On pure dollar amounts, IBM doens't compare to Red Hat, HP or even Sun
on actual GPL or even GPL compatible donations. And the reality is that
only GPL or GPL compatible software is the thing that remains, no matter
what changes.
People tend to not understand that there is a major difference between
choosing to work together in a public commons and government-mandated
public organization. There is -- and it's massive. A public commons in a
capitalistic society is a good thing. We choose to work together and we
benefit from our efforts, which we make freely. Even Red Hat does this,
as well as HP, Sun and, to a lesser extent, even IBM. But the one thing
I repeatedly see is people blaming Microsoft for their problems -- which
mirrors the other "absolute blames" I continually see for all sorts of things.
The reality is that you can't mandate Linux or otherwise force people.
People must be allowed to choose Microsoft if they wish, or anything else.
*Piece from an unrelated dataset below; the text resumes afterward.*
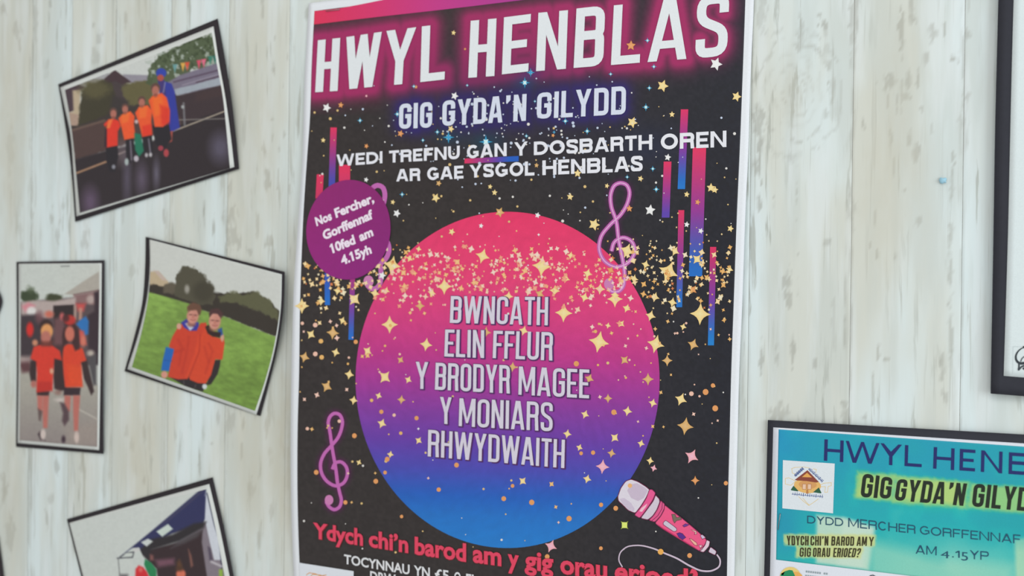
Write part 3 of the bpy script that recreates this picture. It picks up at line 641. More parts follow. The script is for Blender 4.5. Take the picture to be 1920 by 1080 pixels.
for k in range(420):                               # tiny dots over the dark sky
    u = rng.random()
    if u < .55: x = rng.normal(960, 130); y = rng.normal(255, 50)
    elif u < .85: x = rng.uniform(580, 1385); y = rng.uniform(190, 450)
    else: x = rng.uniform(565, 1365); y = rng.uniform(450, 1040)
    if not inprint(x, y) or y < 130: continue
    r = rng.choice([1.1, 1.6, 2.3, 3.0], p=[.4, .33, .2, .07]); q = rng.random()
    c = (196, 206, 226) if u < .55 and q < .75 else (222, 190, 130) if q < .6 else (224, 220, 216)
    J.ellipse(x, y, r, r, c, 6, z=zz_(x, y, r))
I.bm.free()
J.build('star_confetti', poster, HP, 3.6, kind='stuff')

# lettering
It.build('title_lettering', poster, HP, 6.6, cut=14)
Is.build('subtitle_lettering', poster, HP, 6.6, cut=14)
I = Ink(); wh = (230, 230, 238)
for w, q in [('WEDI',[(631,290),(717,283.5),(717,306),(631,312)]),('TREFNU',[(729.5,282.8),(862,273),(862,298),(729.5,305.2)]),('GAN',[(875.5,272.6),(950,267.5),(950,292.6),(875.5,297.4)]),('Y',[(964,267),(989.5,265),(989.5,291),(964,292.6)]),
  ('DOSBARTH',[(1001,265.8),(1223,252),(1223,280.6),(1001,291)]),('OREN',[(1239,251.5),(1362,244.8),(1362,275.6),(1239,280.4)]),
  ('AR',[(743,317.5),(788,315),(788,339),(743,340.2)]),('GAE',[(801,314.3),(869,310.2),(869,334.6),(801,338)]),('YSGOL',[(880.5,309.5),(1002,302),(1002,329),(880.5,333.3)]),('HENBLAS',[(1017,301),(1205,291.8),(1205,320.6),(1017,328.4)])]:
    geo(I, w, q, .225, wh)
I.build('organiser_lettering', poster, HP, 6.6, cut=14)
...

The concept of "we know better than you" scares me to death. And it's
the attitude I see used against companies regularly, especially against
American companies. I believe strongly in public commons, as long as
people choose to do so freely.
And Red Hat has continually been the only commercial Linux company that
has a 100% GPL focus. And they aren't some social-idealistic company
in a socialistic economy -- but an American company in a capitalistic
economy that believes strongly in never betraying the public trust.
They understand Stallman's "moral delima" -- ironically another American.
And some of us are just too busy to play the "blame game."